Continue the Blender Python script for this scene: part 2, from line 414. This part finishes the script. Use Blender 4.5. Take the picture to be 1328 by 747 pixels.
---
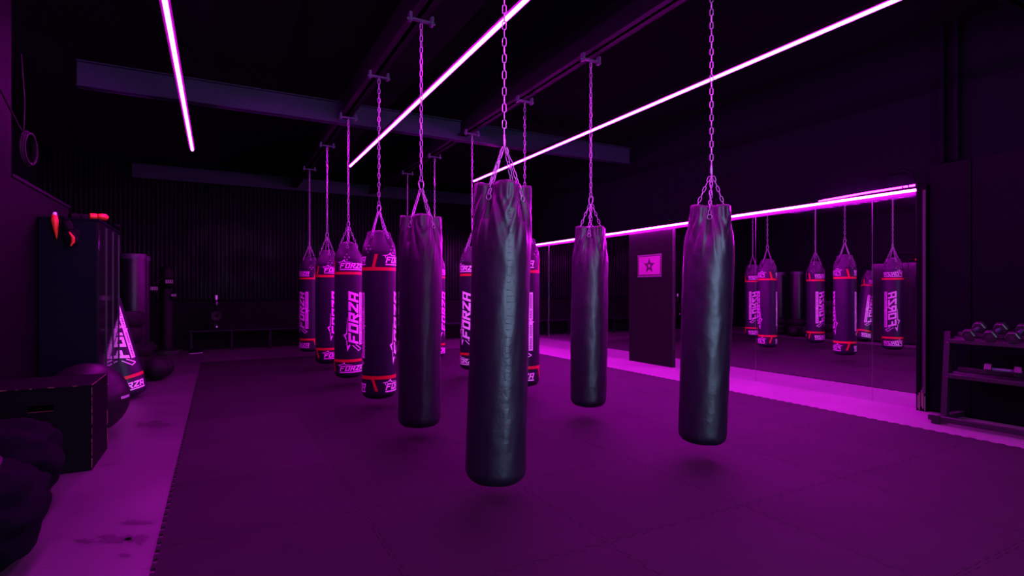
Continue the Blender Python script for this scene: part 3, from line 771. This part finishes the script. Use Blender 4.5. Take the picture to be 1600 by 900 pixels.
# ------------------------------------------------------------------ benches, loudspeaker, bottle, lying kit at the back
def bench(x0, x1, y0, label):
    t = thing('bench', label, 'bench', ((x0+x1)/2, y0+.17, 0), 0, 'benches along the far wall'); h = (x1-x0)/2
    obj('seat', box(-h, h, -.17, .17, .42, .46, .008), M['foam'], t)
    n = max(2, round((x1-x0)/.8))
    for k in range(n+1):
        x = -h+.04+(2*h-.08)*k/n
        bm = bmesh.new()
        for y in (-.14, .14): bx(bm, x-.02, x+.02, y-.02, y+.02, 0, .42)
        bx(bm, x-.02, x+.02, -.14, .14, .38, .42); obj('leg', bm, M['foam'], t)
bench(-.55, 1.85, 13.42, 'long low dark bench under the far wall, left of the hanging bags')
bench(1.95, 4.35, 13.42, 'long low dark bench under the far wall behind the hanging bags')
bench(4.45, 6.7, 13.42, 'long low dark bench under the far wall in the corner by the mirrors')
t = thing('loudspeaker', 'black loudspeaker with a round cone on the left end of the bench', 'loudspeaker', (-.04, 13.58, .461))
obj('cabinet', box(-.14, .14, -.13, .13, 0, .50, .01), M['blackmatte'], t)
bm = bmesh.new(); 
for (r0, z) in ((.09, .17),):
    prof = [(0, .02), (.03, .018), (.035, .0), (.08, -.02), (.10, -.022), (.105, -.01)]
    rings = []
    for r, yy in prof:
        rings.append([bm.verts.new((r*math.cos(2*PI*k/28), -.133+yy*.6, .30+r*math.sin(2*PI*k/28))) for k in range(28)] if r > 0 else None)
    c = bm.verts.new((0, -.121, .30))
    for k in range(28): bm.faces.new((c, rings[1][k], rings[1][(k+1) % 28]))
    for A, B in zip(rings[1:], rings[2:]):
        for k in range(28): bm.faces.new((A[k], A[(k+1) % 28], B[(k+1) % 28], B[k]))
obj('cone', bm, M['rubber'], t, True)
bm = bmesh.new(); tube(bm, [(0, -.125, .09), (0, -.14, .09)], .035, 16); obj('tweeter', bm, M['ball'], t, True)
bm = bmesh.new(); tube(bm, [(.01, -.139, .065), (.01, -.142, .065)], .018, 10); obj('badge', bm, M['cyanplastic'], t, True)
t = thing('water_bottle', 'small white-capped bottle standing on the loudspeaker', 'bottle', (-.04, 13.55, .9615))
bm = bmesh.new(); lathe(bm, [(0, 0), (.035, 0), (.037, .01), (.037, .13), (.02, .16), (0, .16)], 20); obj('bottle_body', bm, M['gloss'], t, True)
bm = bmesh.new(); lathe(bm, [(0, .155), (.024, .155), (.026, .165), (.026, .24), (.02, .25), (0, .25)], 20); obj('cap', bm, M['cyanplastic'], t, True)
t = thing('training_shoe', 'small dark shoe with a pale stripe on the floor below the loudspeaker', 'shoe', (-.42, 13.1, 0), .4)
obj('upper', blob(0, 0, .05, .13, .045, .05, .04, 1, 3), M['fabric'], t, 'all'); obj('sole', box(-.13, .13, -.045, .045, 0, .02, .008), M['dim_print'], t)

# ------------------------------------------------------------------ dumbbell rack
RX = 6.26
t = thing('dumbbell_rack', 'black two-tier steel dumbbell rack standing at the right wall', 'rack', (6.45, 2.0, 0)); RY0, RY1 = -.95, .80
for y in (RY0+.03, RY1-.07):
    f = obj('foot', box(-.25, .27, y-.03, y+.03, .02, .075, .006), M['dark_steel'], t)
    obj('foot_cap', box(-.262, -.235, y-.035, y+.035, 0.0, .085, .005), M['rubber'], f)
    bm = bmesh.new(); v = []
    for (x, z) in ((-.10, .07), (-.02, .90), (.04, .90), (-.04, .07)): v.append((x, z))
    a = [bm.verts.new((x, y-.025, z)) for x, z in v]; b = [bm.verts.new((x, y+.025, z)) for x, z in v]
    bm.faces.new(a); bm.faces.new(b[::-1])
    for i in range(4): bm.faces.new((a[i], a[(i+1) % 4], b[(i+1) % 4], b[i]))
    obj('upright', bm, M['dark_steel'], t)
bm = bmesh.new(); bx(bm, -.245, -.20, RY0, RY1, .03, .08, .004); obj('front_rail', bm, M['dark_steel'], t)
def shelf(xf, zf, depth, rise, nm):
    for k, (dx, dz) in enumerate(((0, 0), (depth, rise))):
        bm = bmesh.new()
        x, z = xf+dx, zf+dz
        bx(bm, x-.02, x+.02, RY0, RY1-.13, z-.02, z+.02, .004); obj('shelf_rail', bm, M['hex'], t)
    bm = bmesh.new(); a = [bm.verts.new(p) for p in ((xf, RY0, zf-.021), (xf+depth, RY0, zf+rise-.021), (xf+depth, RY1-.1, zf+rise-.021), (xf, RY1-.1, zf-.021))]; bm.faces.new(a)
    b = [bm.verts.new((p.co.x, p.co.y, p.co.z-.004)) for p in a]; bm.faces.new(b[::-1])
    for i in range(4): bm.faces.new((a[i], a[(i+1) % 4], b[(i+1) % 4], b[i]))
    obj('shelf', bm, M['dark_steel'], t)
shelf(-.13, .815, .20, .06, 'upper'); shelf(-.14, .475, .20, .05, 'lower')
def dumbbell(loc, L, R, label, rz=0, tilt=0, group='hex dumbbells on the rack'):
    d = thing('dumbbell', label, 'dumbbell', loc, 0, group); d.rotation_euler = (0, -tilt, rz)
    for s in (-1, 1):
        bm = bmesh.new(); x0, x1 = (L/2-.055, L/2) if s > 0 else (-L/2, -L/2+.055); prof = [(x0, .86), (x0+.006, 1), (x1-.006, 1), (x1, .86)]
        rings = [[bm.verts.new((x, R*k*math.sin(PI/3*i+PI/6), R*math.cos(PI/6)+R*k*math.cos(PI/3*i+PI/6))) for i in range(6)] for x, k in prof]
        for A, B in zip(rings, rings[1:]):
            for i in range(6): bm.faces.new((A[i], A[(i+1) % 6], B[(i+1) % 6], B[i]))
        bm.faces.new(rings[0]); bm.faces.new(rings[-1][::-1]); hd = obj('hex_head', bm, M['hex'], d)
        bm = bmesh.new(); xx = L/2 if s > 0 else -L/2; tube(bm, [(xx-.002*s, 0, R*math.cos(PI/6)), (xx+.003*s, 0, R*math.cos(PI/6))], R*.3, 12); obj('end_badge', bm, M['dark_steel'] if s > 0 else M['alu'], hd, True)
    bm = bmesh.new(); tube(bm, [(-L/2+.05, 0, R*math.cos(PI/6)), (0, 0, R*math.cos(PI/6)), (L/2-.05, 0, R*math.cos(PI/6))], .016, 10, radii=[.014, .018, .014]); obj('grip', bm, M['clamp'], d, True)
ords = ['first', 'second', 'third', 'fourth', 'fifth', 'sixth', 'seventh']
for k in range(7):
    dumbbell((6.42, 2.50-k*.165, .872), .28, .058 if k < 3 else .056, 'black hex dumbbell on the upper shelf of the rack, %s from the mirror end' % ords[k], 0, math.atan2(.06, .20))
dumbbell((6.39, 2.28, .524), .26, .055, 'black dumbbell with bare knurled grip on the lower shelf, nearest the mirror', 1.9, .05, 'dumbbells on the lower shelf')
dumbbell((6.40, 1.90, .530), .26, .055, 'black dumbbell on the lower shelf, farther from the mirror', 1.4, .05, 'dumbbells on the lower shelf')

» **Aim**:
Among the lines above, determine how many hold the word "Continue"; report the figure alone.

» **Result of this task**:
2